Perhaps you will be pleased to know that the number of New York City households reporting incomes of more than $1 million has climbed by 47 percent, from 14,795 in 2009 to 21,764 in 2013.
Or maybe you do not see this as good news.
Whatever problems are associated with having too much money, a vast majority of New Yorkers do not have them: 87 percent of the city’s households reported wages under $100,000 in 2013, according to tax data released on Tuesdayby the city’s Independent Budget Office.
The average household had wage income of $51,876. Half the city’s 3.6 million households reported wages at or under the city median of $24,239. A long, luxe ladder away, 1,315 households reported incomes of $10 million or more.
Absorbing as they are, these data threaten to become a kind of money porn, with familiar positions and outcomes. That risks numbing us to a powerful revelation:
A select group of New York households reported “negative income” and paid no city income taxes, even though they took in $1.8 billion in capital gains, dividends, interest and wages: 54,348 households reported income below zero. The most benign explanation is that a shopkeeper, restaurant owner or manufacturer had a bad year, and the business losses wiped out any taxable income for the household.
That might apply to some but certainly not all of the 54,348, said Doug Turetsky, the chief of staff for the budget office. The data showed that “as a group they’ve got a lot of capital gain,” he said. “And a substantial amount of interest and dividend income. Taken together, this suggests that as a group this is not a bunch of struggling small-business owners.”
Who are they?
“They’re some folks who know how to find and use tax shelters to generate paper losses,” Mr. Turetsky said.
For example, a piece of property could appreciate in value over many years, but along the way, generate losses that would wipe out income from other sources. Hypothetically speaking, a real estate developer running for public office might be pressured into releasing income tax returns, with the potential embarrassment of having paid relatively little income tax. Or of even showing “negative” income.
James Parrott, the chief economist of the Fiscal Policy Institute, a think tank in New York, said that the thousands of households in New York that reported negative income managed to have both significant capital gains — money that could be used to handsomely support household activities — and business losses that would require no taxes be paid on the gains.
“Now, what kind of households do you think would have such income and such losses?” Mr. Parrott said. “My guess is that there are a lot of real estate losses there that will result, at some point, in some nice appreciation. In the meantime, all that other income is tax-free.”
These benefits are built into the city and state tax codes.
“Nothing illegal there, just the way our tax laws work,” Mr. Parrott said. “But then we know they tend to favor the well heeled, and well, here they are — or, at least, 50,000 of them.”
Those shelters, and others, also work to reduce tax liabilities for high earners.

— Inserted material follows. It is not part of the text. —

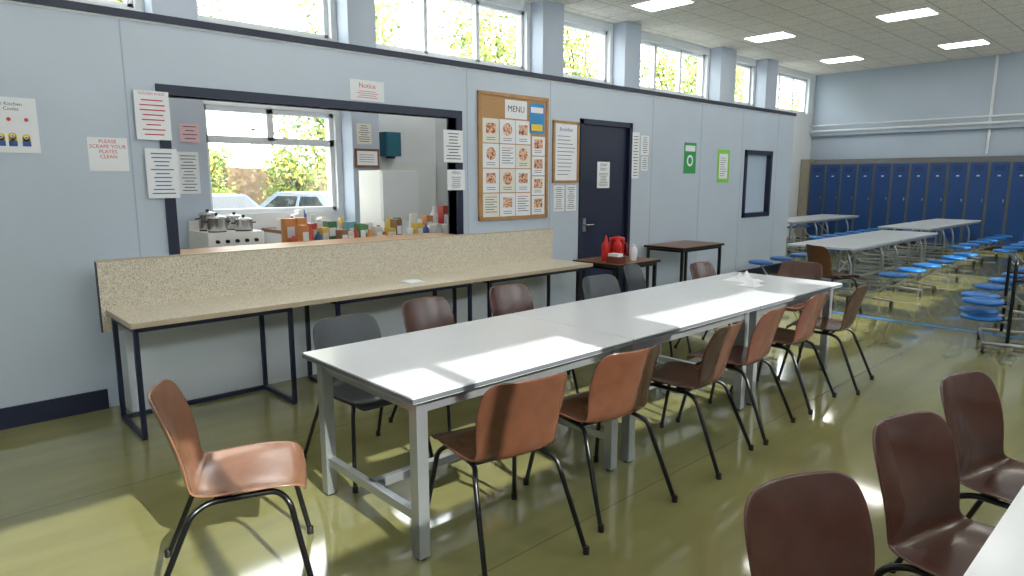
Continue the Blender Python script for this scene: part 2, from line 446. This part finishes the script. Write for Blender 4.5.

One form of income for hedge fund managers, called “carried interest,” is not taxed at all by the city. In “Budget Options for New York City,” a document whose prosaic title camouflages its value, the Independent Budget Office discussed the arguments for and against reclassifying the carried interest as ordinary business income. Reclassification would bring the city about $200 million a year, depending on how a fund performed, but would require legislation from Albany.
The volatility of income for high earners is a circumstance rarely considered by people advocating more taxes on the superrich, said E. J. McMahon, president of the Empire Center for Public Policy, an Albany think tank, and a skeptic of new tax proposals.
Mr. McMahon said the top 1 percent had reported 38 percent of adjusted gross income, but paid 47.2 percent of the city’s income tax. But Mr. Parrott said that when property and sales taxes are counted, the overall tax load shifts disproportionately onto lower-income people. Mr. McMahon said he accepted that the other taxes increased the burden on the poor, but said that over all, the system was still “moderately progressive.”
There is one more distinction for the rich in New York that was revealed by the new data.
As the city recovered from the recession, its households reported $59.1 billion more income in 2013 than in 2009. “The top 1 percent got half of those gains,” Mr. Parrott said.